Tempos houve em que o cinema de kung fu era muito visto e apreciado no Ocidente. Em salas de bairro, de puro ambiente “grindhouse”, perante o niilismo do policial de inícios de 70 (filmes como Dirty Harry ou Madigan, ambos de Don Siegel) ou antes do assumido pendor artístico dos movie brats, estes filmes proporcionavam ao espectador momentos de espectacularidade nas suas lutas, de violência catártica e uma claridade moral, ancorada no maniqueísmo das personagens que davam uma ideia de um todo simples e exótico. Contudo, paradoxalmente, se os filmes da Shaw Bros foram muito vistos no Ocidente à época, não foi este o estúdio que mais lucrou com a febre do cinema de artes marciais. Tal posto pertence à Golden Harvest, formada pelo dissidente da produtora Raymond Chow e que revelou ao mundo Bruce Lee, com os seus filmes de torneio e que haveria de, com a sua morte precoce, tornar-se o único mártir deste género cinematográfico, bem como, a partir da década de 80, a Nova Vaga da acção de Hong Kong, com uma grande componente de comédia, protagonizada acima de todos por Jackie Chan e Sammo Hung. Por todos estes factores, bem como por um certo cansaço do género (até a vedeta David Chiang disse, em meados de 70, querer afastar-se da pancadaria para se dedicar a outros temas) e pela transformação dos mercados orientais, mais permeáveis aos filmes ocidentais, a Shaw Bros perdeu o seu estatuto de Hollywood chinesa e hoje sobrevive apenas como produtora e distribuidora de vídeo, conteúdos informáticos e televisão.
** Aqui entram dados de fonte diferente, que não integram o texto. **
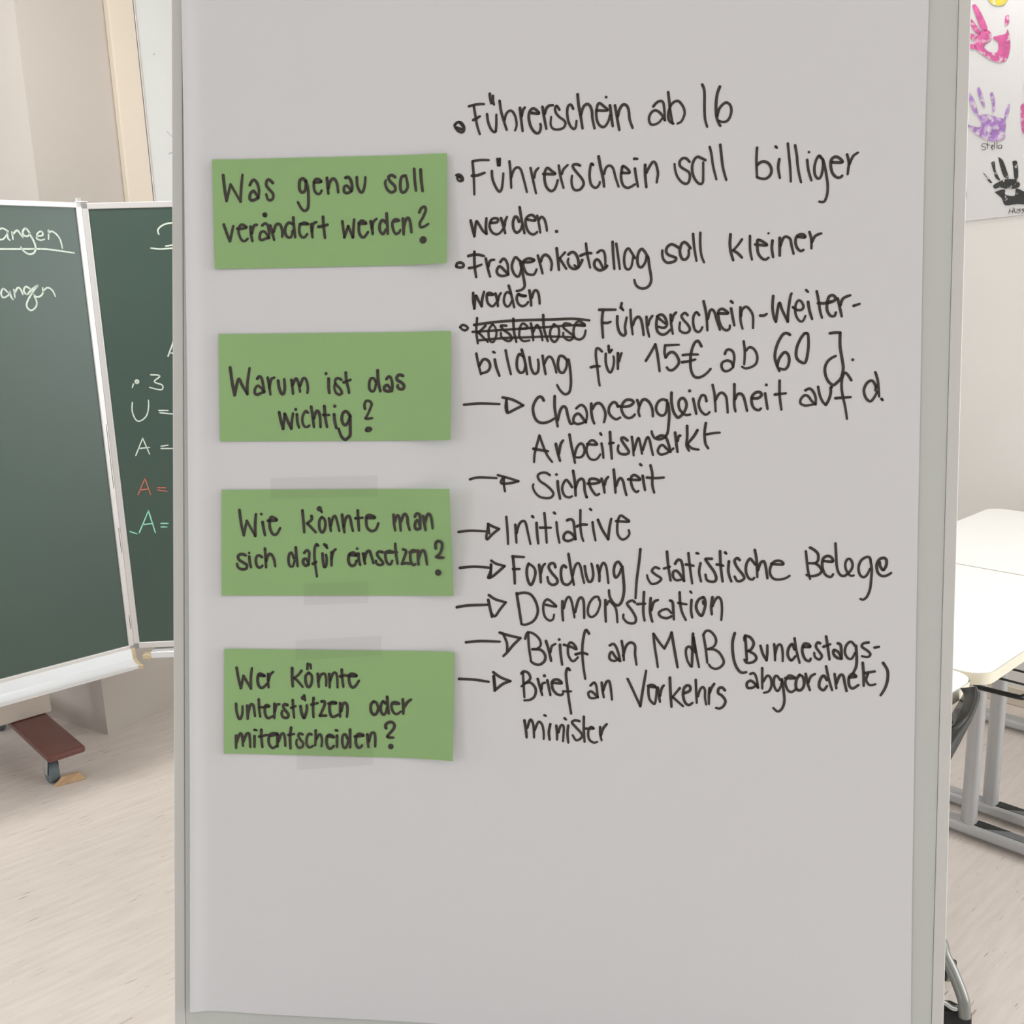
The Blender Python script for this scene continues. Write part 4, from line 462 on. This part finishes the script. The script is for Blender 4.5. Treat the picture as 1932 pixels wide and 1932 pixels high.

O seu espólio, no entanto, permanece riquíssimo e está a ser lançado em dvd (disponível, frequentemente a baixo preço, na cadeia de lojas FNAC) e, mesmo que apenas através da interposta pessoa de Quentin Tarantino, faz já parte do imaginário colectivo de uma geração. No Oriente como no Ocidente, o tempo de grandes estúdios funcionando como linhas de montagem já terminou.

E os filmes? Não se fala especificamente de Vengence (a obra-prima de Chang Cheh, 1970), de A Touch of Zen ou de The 36th Chamber of Shaolin (Chia Liang-Liu, 1978)? Não; a porta está aberta. Resta ao leitor, através do dvd ou das maravilhas da Internet, entrar por ela.